Klimaschutzpolitik soll nach den Parteien der Ampelkoalition einer der Schwerpunkte der neuen Bundesregierung sein. Deutlich wurde schon in den Wochen vor der Koalitionsvereinbarung, dass der Personen- und Güterverkehr eine wichtige Rolle spielen soll. Viele verkehrspolitische Akteure gingen davon aus, dass Bündnis90/Die Grünen den neuen Verkehrsminister in Deutschland stellen werden.
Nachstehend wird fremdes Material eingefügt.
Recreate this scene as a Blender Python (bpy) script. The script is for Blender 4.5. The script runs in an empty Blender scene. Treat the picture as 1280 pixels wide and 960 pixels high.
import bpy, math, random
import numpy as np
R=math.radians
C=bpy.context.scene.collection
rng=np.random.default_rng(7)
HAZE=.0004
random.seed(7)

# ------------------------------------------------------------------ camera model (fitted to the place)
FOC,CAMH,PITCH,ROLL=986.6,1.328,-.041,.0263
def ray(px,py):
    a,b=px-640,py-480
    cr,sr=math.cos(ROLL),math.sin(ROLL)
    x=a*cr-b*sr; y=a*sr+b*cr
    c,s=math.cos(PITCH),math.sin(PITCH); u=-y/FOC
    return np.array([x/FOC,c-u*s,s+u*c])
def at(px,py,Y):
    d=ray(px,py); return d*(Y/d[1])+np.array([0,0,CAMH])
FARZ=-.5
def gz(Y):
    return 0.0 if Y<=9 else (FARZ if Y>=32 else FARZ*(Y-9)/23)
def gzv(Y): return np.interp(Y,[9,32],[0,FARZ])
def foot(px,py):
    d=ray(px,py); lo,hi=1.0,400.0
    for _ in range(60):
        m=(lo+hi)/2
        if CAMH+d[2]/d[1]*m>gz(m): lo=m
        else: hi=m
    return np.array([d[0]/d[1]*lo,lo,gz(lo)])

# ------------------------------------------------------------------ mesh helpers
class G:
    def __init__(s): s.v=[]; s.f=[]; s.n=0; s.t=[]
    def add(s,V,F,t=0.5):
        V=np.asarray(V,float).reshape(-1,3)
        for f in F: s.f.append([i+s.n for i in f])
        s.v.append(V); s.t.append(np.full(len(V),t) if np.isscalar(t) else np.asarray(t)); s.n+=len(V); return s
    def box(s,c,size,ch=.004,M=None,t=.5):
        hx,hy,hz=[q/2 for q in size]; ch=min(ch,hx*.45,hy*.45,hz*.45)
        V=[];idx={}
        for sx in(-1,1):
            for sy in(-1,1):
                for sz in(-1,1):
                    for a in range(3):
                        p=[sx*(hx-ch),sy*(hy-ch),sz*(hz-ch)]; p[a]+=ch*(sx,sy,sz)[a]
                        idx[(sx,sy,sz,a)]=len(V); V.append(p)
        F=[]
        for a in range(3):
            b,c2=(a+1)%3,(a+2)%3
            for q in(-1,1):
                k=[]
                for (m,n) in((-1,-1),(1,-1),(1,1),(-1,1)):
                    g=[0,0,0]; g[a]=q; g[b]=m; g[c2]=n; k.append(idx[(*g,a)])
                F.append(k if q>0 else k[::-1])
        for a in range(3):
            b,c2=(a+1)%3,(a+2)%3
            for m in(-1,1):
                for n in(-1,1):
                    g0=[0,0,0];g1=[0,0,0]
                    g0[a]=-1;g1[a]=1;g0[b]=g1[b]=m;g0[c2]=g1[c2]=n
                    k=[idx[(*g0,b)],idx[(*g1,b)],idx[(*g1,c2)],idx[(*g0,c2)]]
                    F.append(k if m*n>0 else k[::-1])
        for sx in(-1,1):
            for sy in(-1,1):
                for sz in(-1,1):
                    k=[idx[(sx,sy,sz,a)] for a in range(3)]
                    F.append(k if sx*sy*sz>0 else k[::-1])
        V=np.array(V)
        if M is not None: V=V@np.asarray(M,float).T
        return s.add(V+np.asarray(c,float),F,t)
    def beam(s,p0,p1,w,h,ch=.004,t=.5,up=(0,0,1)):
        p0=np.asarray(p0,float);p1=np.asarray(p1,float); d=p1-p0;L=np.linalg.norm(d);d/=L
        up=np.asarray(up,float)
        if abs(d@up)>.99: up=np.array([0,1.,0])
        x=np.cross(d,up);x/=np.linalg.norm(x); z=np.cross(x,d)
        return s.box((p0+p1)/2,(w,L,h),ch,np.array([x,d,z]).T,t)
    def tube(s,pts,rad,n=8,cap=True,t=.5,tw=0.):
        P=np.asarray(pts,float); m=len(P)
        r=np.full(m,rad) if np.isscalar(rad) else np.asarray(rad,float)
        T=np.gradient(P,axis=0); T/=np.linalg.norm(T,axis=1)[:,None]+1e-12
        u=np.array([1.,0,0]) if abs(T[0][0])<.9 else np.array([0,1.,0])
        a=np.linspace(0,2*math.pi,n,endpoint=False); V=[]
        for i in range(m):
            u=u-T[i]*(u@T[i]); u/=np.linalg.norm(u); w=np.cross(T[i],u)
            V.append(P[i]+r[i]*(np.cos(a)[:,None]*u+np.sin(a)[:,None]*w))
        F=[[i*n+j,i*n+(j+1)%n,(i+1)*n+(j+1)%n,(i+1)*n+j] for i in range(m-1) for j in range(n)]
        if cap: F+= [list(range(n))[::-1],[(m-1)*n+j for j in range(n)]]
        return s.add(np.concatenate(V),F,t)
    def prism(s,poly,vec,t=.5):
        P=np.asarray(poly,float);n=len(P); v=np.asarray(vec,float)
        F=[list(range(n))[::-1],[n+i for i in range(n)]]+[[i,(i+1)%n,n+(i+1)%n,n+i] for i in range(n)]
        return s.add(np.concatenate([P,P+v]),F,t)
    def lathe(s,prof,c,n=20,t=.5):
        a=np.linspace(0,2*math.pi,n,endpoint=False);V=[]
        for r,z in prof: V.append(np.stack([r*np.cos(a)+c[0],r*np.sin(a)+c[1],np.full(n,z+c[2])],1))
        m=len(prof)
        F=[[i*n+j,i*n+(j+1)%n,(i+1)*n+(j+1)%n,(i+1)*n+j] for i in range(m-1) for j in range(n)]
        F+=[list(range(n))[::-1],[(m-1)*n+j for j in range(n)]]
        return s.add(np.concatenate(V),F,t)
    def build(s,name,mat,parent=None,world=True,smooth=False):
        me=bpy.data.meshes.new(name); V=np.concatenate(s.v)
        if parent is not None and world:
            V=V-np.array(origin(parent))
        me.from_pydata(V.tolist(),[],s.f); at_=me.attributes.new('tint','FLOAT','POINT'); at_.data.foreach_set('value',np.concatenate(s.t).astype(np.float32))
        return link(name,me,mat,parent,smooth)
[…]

Auch innerhalb der Deutschen Bahn AG (DB AG) und der Eisenbahn- und Verkehrsgewerkschaft (EVG) gab es Diskussionen, was von einer grünen Verkehrspolitik zu erwarten sei. Sicher war nur eins: Nach zwölf Jahren CSU-Dominanz im Verkehrsministerium wird es eine Zäsur sein. Verkehrspolitik, das ist aber in Deutschland in den letzten 50 Jahren schon immer und unabhängig vom Parteibuch eher eine Auto- und Straßenförderungspolitik gewesen, was sich seit dem Anschluss der DDR gerade im Osten sehr deutlich zeigte. Erst in den letzten Jahren gab es Ansätze, Schienenverkehr mehr unter volkswirtschaftlichen Gesichtspunkten zu betrachten, nachdem deutlich wurde, wie marode die Schieneninfrastruktur zum Teil ist.
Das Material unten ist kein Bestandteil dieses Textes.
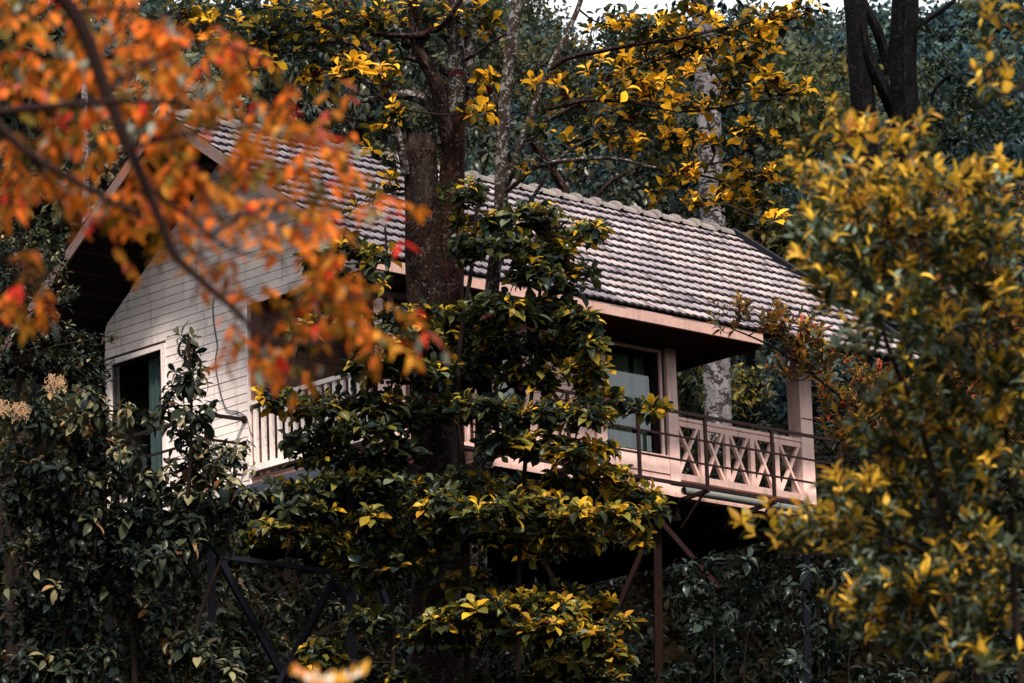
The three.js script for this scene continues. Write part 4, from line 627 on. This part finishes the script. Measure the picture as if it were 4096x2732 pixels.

Zur Überraschung vieler ging der Ministerposten an den FDP-Generalsekretär und ehemaligen stellvertretenden Ministerpräsidenten in der ersten Ampelkoalition in Rheinland-Pfalz (2016 – 2021), Volker Wissing. Dort bekleidete er zwar das Ministerium für Wirtschaft, Landwirtschaft, Verkehr und Weinanbau, hatte aber offensichtlich seine Schwerpunkte in Letzterem, denn viele Presseberichte beschreiben ihn als ausgewiesenen Weinkenner. Zumindest in der Verkehrspolitik hatte er sich keinen Namen gemacht. Die Aufmerksamkeit sollte bei Volker Wissing jedoch auch auf seine wirtschaftspolitischen Vorstellungen gelegt werden.
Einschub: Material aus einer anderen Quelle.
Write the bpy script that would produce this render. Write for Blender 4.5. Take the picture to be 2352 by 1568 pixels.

Wissing ist Mitglied im so genannten „Schaumburger Kreis“, der ein Zusammenschluss von liberal-konservativen Wirtschaftspolitikern der FDP ist. Ein Kreis, welcher Freiheit der Wirtschaft als möglichst ungeregeltes Betätigungsfeld für Unternehmen betrachtet. Der Markt steuert sich danach wie durch eine „unsichtbare Hand“ von selbst und ohne staatliche Eingriffe. Zu dieser wirtschaftspolitischen Ausrichtung passt auch, dass Volker Wissing an der Ausarbeitung und Verankerung der Schuldenbremse in das Grundgesetz beteiligt war.

Das nun von Wissing geführte Ministerium wurde als erstes umbenannt von „Bundesministerium für Verkehr und Digitale Infrastruktur“ in „Bundesministerium für Digitales und Verkehr“. Hierzu erklärte der neue Minister, dass die Modernisierung der Digitalen Infrastruktur künftig einen größeren Stellenwert erhält, und daher sollte es nicht als „Anhängsel“ des Verkehrs gesehen werden. Offen blieb dabei, ob er jetzt mehr Digitalminister und weniger ein Verkehrsminister sein wird.

In der letzten Woche hatte der digitale Verkehrsminister dann seinen ersten Auftritt im digitalen Konzerntreff der Führungskräfte der DB AG. Auf diesen Veranstaltungen werden die Führungskräfte der DB AG auf die nächsten Schwerpunkte des Konzernvorstandes eingeschworen. Volker Wissing und Bahnchef Richard Lutz lieferten sich dort ein halbstündiges moderiertes Gespräch über die künftige Verkehrspolitik und die Rolle der Bahn. Wissing machte deutlich, dass die Bahn in der Politik der neuen Bundesregierung in der Bedeutung steigt, ging aber in seinen Aussagen nicht weiter, als es aus dem Koalitionsvertrag zu entnehmen ist, auch wenn er sich gegenüber dem Publikum im firmeninternen Netz „DB Planet“ als Bahnfreund bezeichnete. Angesprochen auf die nötigen Investitionen machte er deutlich, dass die Schuldenbremse ein wichtiges und richtiges Instrument für ihn sei und es auch darauf ankomme, private Mittel zu mobilisieren. Schwerpunkte sah er in der Attraktivitätssteigerung der Bahn, der Anbindung von Stadt und Land sowie in der Beschleunigung von Planungs- und Genehmigungsphasen. Die FDP-Fraktion des Deutschen Bundestages benennt in ihren in der letzten Woche veröffentlichten „TOP 10 der Verkehrspolitik“ ihre Schwerpunkte, ohne die Bahn überhaupt zu nennen.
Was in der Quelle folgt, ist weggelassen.